:: YOUR OBJECTIVE ::
Starting at the first line of the listing below, repeat each line exactly until the line containing "gf = gl.build('glasses', 'frame_dark', pl);", which you include. Leave out pictures.
----------
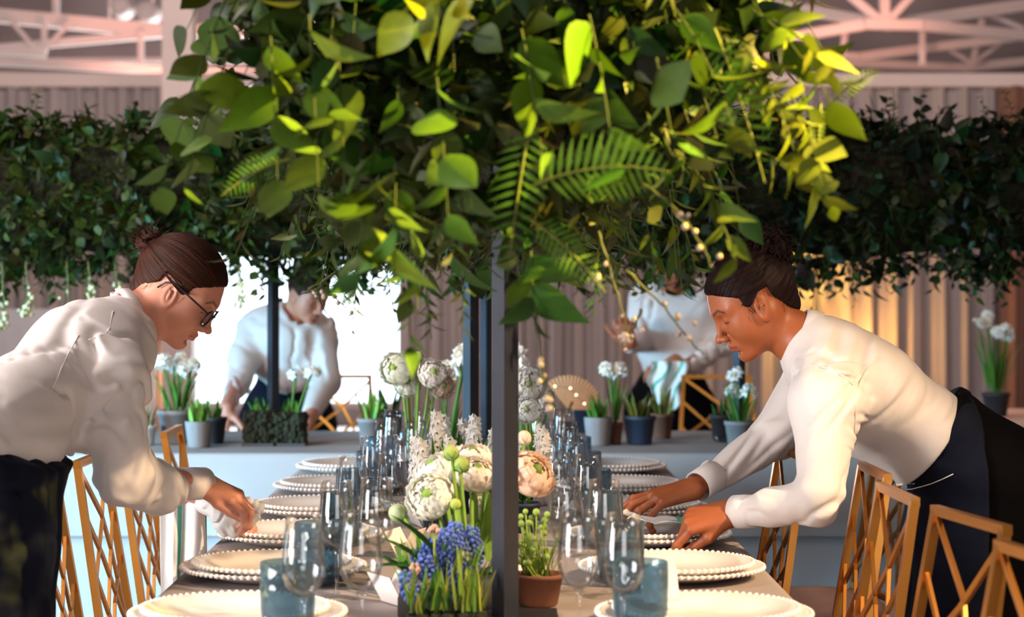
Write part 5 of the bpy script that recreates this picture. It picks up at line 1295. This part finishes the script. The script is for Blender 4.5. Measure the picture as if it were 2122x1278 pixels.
cloth_mesh(pl, 'apron', apL, .0045, 'navy', lambda P: folds(P, (.15, .0, 1), 40, .010, 21, .8) * np.clip((P[..., 2] - .62) * 6, .25, 1) + folds(P, (0, 1, .1), 26, .006, 8))
# glasses
gl = MB(); R_, O_, s_ = frL; Lq = lambda x, y, z: O_ + s_ * (R_ @ np.array([x, y, z]))
lens = MB()
for y in (-1, 1):
    t = np.linspace(0, 2 * np.pi, 33); cx0, cz0 = .1005, -.028
    pts_ = [Lq(cx0 + .001 - .10 * (abs(a_) - .0) * 0 - .006 * abs(y * .034 + .024 * math.cos(q)) / .05, y * .034 + .0245 * math.cos(q), cz0 + .0185 * math.sin(q) * (1.05 if math.sin(q) < 0 else .95)) for q, a_ in zip(t, t)]
    gl.tube(pts_, .0019, 6, caps=False)
    lens.add(np.array([np.mean(pts_[:-1], 0)] + pts_[:-1]), [[0, 1 + k, 1 + (k + 1) % 32] for k in range(32)])
    gl.tube([Lq(.094, y * .0585, -.016), Lq(.05, y * .079, -.010), Lq(.005, y * .083, -.006), Lq(-.012, y * .080, -.016), Lq(-.020, y * .078, -.036)], .0018, 6)
gl.tube([Lq(.100, -.010, -.024), Lq(.104, 0, -.020), Lq(.100, .010, -.024)], .0017, 6)
gf = gl.build('glasses', 'frame_dark', pl); lens.build('lens', 'window_glass', gf)

# ------------------------------------------------------------------ the right woman: bends to the left over the plates
YR = 4.0
pr_ = thing('person', 'woman at the right bending over the table, white shirt, dark curly bun, navy apron', 'person', W(2060, 1000, YR) * [1, 1, 0])
frR = head_frame(W(1553, 606, YR), -1, math.radians(32), yaw=math.radians(6))
hipR = P_(2062, 1015, YR); hd = head_prims(frR)
hN = P_(1600, 668, 4.0)
wN, wF = P_(1512, 1062, 3.88), P_(1438, 1012, 4.10)
bodyR = hd[:1] + [rc(hN, P_(1690, 714), .045, .050, .03), rc(frR[1] + frR[2] * frR[0] @ np.array([.008, 0, -.076]), P_(1660, 716), .022, .038, .03)] + hd[1:]
bodyR += [rc(P_(1675, 722), P_(1740, 775), .048, .062, .03, S15), rc(P_(1740, 775), P_(1905, 905), .062, .066, .05, S15), rc(P_(1910, 905), hipR, .08, .10, .05, S13),
          rc(P_(1712, 800, 3.84), P_(1700, 1015, 3.77), .040, .028, .03), rc(P_(1700, 1015, 3.77), wN, .026, .020, .02),
          rc(P_(1690, 780, 4.16), P_(1598, 912, 4.22), .040, .028, .03), rc(P_(1598, 912, 4.22), wF, .024, .020, .02)]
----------
:: EXERCISE RESPONSE ::
Write part 5 of the bpy script that recreates this picture. It picks up at line 1295. This part finishes the script. The script is for Blender 4.5. Measure the picture as if it were 2122x1278 pixels.
cloth_mesh(pl, 'apron', apL, .0045, 'navy', lambda P: folds(P, (.15, .0, 1), 40, .010, 21, .8) * np.clip((P[..., 2] - .62) * 6, .25, 1) + folds(P, (0, 1, .1), 26, .006, 8))
# glasses
gl = MB(); R_, O_, s_ = frL; Lq = lambda x, y, z: O_ + s_ * (R_ @ np.array([x, y, z]))
lens = MB()
for y in (-1, 1):
    t = np.linspace(0, 2 * np.pi, 33); cx0, cz0 = .1005, -.028
    pts_ = [Lq(cx0 + .001 - .10 * (abs(a_) - .0) * 0 - .006 * abs(y * .034 + .024 * math.cos(q)) / .05, y * .034 + .0245 * math.cos(q), cz0 + .0185 * math.sin(q) * (1.05 if math.sin(q) < 0 else .95)) for q, a_ in zip(t, t)]
    gl.tube(pts_, .0019, 6, caps=False)
    lens.add(np.array([np.mean(pts_[:-1], 0)] + pts_[:-1]), [[0, 1 + k, 1 + (k + 1) % 32] for k in range(32)])
    gl.tube([Lq(.094, y * .0585, -.016), Lq(.05, y * .079, -.010), Lq(.005, y * .083, -.006), Lq(-.012, y * .080, -.016), Lq(-.020, y * .078, -.036)], .0018, 6)
gl.tube([Lq(.100, -.010, -.024), Lq(.104, 0, -.020), Lq(.100, .010, -.024)], .0017, 6)
gf = gl.build('glasses', 'frame_dark', pl); lens.build('lens', 'window_glass', gf)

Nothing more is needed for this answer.